Apart from all the spin, I can't let some of these representations stand alone without counterpoint.

Lendermon says that the land bridge (pictured below) would connect Mud Island River Park to the mainland. Later on, he leaves us with the impression that the land bridge would have solved some of MIRP's "problems."

In fact, the land bridge design would have eliminated MIRP and the monorail. If anything, the land bridge would be a "connection" between the residents of upper Mud Island (Harbortown and future developments) and downtown. It would be another way to get downtown and back by auto.

Second, though he says the land bridge was "transformational," he goes on to downplay the it as just "a component" of the Master Plan that the RDC and City Council decided later to "jettison."

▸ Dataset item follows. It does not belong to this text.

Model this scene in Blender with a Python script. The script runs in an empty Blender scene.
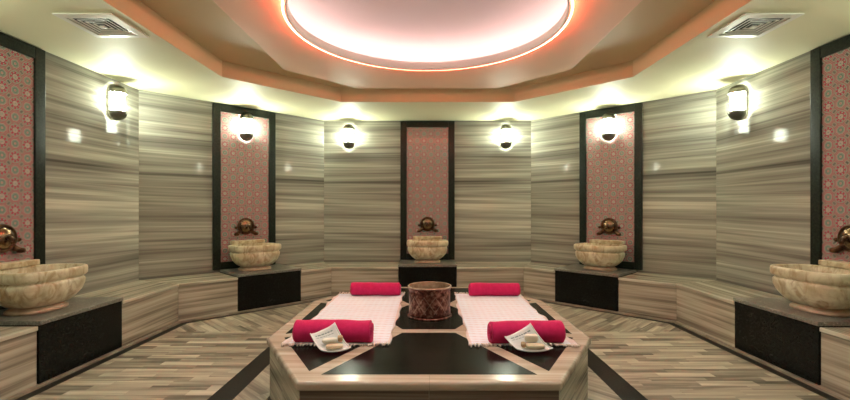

In fact, the land bridge (and the lake it would have created) was no less than the centerpiece of the Master Plan, which devoted pages and pages touting it. It was also more than half of the plan, if you look at the mixed-use development that was proposed for the land bridge. By my calculations, 60 per cent. Jettisoning it literally gutted the Cooper Robertson proposal. Furthermore, the RDC has never updated this so-called "living document" to account for the major change. All that's known about this change is a mere two-line City Council resolution in January, 2006.
Adopted a resolution supporting the removal of the Land Bridge component from the Memphis Riverfront Master Plan of the Riverfront Development Corporation.

Lendermon describes the Promenade Plan as the controversial component, but neglects to mention that the land bridge and lake has turned out to be even more controversial -- just not during the original 2002 City Council meeting when it was approved. By 2005, the rising public heat over land bridge was the very reason the RDC had to "jettison" it.


The land bridge, from a drawing in the Cooper Robertson Master Plan. I have added the street names and indicated where the existing harbor, museum, and monorail are.